A.        Ambac as Third Party Beneficiary.

 

To the extent that this Resolution confers upon or gives or grants to Ambac any right, remedy or claim under or by reason of this Resolution, Ambac is hereby explicitly recognized as being a third-party beneficiary hereunder and may enforce any such right, remedy or claim conferred, given or granted hereunder.

 

 

Motion by Egusquiza, second by Cruser, to accept and sign the resolution.

ROSE - AYE

EGUSQUIZA - AYE

CRUSER        - AYE     Motion carried and so ordered.

 

Motion by Egusquiza, second by Rose, to sign the Blanket Issuer Letter of Representations.

ROSE - AYE

EGUSQUIZA - AYE

CRUSER        - AYE     Motion carried and so ordered.

 

The construction account was discussed.  Also Mr. Way stated an official transcript will be coming and Skinner and Fawcett will be doing the closing.  Commissioner Egusquiza asked about title insurance and Mr.
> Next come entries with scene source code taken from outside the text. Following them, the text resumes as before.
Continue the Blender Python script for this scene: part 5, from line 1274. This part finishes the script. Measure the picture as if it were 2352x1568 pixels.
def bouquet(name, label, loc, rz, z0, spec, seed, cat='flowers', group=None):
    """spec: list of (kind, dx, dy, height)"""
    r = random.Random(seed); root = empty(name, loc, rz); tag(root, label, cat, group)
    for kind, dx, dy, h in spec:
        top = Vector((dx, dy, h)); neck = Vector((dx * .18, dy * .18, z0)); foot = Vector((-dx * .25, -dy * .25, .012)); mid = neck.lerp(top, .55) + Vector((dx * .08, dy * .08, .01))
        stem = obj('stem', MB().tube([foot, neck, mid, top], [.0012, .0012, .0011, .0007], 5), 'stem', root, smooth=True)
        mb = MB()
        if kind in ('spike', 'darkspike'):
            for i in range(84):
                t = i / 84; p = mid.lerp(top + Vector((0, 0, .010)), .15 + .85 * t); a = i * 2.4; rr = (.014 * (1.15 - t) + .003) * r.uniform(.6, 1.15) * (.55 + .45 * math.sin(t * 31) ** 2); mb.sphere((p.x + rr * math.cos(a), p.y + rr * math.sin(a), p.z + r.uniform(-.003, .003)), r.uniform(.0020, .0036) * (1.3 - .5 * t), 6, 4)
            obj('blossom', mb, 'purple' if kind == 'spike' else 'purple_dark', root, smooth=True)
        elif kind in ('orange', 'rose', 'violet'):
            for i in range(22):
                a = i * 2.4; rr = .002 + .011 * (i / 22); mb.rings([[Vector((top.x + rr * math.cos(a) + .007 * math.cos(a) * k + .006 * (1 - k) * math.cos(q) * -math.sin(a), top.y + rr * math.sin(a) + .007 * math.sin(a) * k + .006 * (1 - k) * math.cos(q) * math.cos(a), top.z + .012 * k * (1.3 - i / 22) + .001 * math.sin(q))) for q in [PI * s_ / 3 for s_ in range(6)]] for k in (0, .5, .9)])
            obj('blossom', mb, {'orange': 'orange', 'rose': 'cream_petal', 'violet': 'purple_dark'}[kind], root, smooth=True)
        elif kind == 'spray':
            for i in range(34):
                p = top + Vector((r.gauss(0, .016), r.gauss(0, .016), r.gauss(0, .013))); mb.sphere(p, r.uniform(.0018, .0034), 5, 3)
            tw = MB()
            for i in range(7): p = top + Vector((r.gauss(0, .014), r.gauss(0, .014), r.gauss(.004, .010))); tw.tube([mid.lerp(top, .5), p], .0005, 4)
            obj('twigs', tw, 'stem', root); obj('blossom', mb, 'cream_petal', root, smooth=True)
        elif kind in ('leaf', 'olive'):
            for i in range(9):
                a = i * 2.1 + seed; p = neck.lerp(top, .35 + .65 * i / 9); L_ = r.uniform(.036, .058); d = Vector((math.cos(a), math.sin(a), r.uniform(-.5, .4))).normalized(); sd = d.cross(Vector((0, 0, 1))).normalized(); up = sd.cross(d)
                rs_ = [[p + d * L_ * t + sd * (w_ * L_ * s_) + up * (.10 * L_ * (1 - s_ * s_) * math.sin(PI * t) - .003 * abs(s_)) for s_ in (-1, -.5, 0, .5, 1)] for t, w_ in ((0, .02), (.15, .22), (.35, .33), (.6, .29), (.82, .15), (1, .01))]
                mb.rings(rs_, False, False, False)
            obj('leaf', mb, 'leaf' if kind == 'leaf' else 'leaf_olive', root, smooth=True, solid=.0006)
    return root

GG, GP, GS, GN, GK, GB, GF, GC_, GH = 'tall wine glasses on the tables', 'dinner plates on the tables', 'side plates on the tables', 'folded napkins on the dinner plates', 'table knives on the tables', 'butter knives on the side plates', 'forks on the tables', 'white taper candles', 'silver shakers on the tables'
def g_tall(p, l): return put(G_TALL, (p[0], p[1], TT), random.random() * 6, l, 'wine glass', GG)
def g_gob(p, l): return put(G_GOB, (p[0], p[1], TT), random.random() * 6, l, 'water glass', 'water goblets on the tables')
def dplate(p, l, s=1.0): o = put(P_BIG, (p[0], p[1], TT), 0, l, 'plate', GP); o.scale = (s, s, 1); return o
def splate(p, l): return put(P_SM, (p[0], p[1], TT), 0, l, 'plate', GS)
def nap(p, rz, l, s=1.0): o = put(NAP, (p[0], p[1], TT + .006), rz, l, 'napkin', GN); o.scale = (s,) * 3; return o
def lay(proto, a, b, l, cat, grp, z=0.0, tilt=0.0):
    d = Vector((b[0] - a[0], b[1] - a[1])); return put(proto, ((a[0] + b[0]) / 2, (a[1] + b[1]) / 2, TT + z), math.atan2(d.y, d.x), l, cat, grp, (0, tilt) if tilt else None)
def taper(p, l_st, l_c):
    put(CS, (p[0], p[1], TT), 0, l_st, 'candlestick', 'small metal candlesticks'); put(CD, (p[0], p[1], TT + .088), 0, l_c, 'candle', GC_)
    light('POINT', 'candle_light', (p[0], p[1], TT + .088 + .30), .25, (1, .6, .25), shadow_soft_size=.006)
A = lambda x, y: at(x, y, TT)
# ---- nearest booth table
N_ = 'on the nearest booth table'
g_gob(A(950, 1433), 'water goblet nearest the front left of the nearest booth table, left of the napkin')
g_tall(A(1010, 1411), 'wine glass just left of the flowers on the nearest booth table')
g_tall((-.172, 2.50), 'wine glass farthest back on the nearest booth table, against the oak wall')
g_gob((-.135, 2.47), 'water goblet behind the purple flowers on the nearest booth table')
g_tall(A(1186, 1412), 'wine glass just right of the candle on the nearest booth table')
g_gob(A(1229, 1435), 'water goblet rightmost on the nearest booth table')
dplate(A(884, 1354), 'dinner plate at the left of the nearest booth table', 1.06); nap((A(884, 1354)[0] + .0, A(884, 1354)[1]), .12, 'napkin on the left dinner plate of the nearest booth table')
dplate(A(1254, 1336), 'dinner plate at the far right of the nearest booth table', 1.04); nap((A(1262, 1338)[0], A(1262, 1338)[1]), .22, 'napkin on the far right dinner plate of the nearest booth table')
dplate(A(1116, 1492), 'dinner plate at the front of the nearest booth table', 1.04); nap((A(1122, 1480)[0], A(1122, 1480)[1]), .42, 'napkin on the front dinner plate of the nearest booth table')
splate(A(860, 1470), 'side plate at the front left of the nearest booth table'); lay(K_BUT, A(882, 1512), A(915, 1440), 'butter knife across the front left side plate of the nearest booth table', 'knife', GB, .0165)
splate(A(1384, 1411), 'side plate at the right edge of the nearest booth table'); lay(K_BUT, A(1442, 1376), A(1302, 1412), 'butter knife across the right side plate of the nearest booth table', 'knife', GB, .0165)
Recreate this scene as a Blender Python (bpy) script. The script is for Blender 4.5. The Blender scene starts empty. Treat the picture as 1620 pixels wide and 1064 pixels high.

Way stated there would be no title insurance.  Mr. Way stated it would be up to the Construction Manager regarding title insurance.

 

Mr. Way apologized again for the way the sale was handled and he stated he would investigate why the bonds weren’t offered to local brokers.

 

Motion by Rose, second by Egusquiza, to adjourn.

ROSE - AYE

EGUSQUIZA - AYE

CRUSER        - AYE     Motion carried and so ordered.